Katrina Pham, Assistant City Editor

A few weeks after applications opened for the first facet of Evanston’s reparations program, city organizers and congressional representatives discussed the importance of both local and national reparations efforts Thursday.

Beth Emet The Free Synagogue’s Social Justice Coalition hosted the panel on Evanston’s Restorative Housing Reparations program and national reparations efforts. Rabbi Andrea London moderated the conversation. 

Second Baptist Church Senior Pastor Rev. Michael Nabors explained the purpose of reparations: to repair damage done to the Black community. He said this harm has compounded across time, and action to implement reparations is necessary now.

“There’s been an urgency for 245 years,” he said. “I can’t say that there is a more urgent time in 2021 than there was in 1921 or 1821. The urgency is there and the compilation of the history of discrimination, and the damage that has been, just continues over and over again, and it gets larger and larger.” 

Former Ald. Robin Rue Simmons (5th) said Evanston officials first committed to reparations in 2002, when City Council adopted a resolution supporting the H.R. 40. The resolution, if passed, would establish the Commission to Study and Develop Reparation Proposals for African Americans. At that time, the city also acknowledged the harms it inflicted upon Black residents and community members, she added.

Evanston finalized an official reparations fund and subcommittee in 2019, committing $10 million to fund local reparations efforts. Residents can apply for the initial $400,000 allocated to the housing program, which has already received at least 146 applications, by Nov. 5

Residents are eligible based on three categories: ancestors, meaning Black residents who lived in Evanston between 1919 and 1969; direct descendants of those ancestors; and those who experienced housing discrimination from city policy after 1969.

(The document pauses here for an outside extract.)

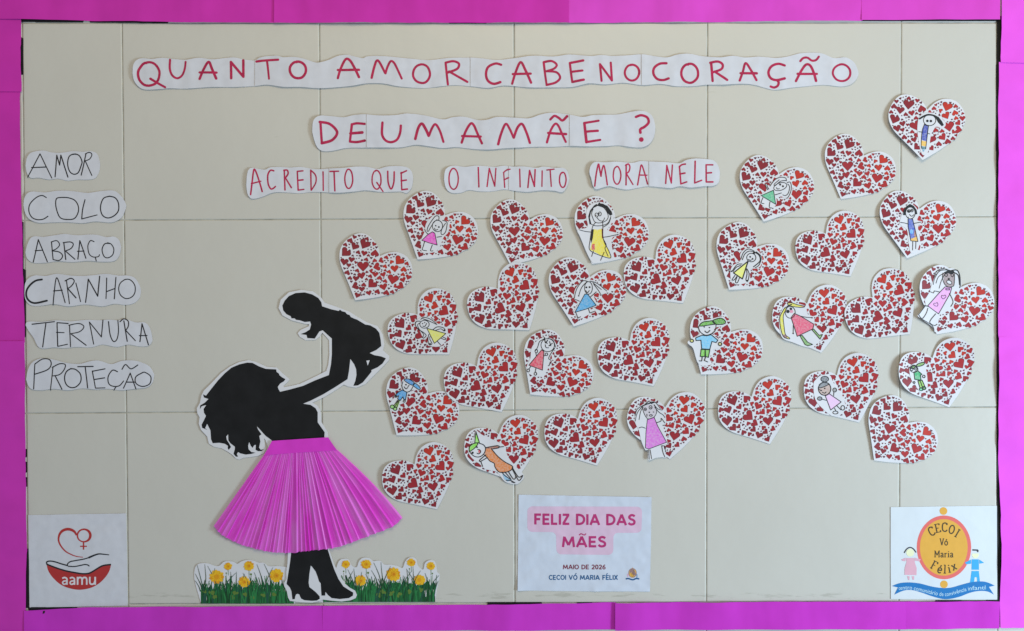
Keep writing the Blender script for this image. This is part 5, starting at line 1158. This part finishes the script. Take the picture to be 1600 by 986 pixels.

Simmons said her firsthand experience led her to work for local reparations. 

“As a Black woman in Evanston living in a segregated west end of the 5th Ward, I saw the difference in access and quality of life that I had versus my white friends and neighbors at my school,” Simmons said. “I knew that we had to do something radically different.”

Some Black community members have pushed back against the program’s execution.  

Ald. Cicely Fleming (9th) voted against the resolution to pass the Restorative Housing Reparations program this spring. She said it should be called a housing program instead of a reparations program and that it didn’t give Black residents enough say in how the reparations would be distributed. Residents organized ahead of the vote, asserting that enacting the city’s housing reparations program would set the wrong precedent for reparations initiatives across the country. 

London, the moderator, addressed the pushback. She asked the panel to respond to those who say the effort should not be classified as reparations. 

Nabors said reparations can come in a variety of forms and that the current housing initiative is only a first step toward a larger reparations effort led by the city.

“This first initiative is geared toward housing,” Nabors said. “The community overall, and the Black community especially, will be able to make a determination about how the $9,600,000 is going to be spent in the future.”

U.S. Rep. Sheila Jackson Lee (D-Texas)[ spoke about the effort to implement reparations on a national level through H.R. 40, which she reintroduced in 2019. 

She said reparations is an international concept of repair and restoration. 

“I wish we could go across the nation to soften the third rail that people believe H.R. 40 is,” Jackson Lee said. “It is only trying to make people whole, not to take away from anyone else.”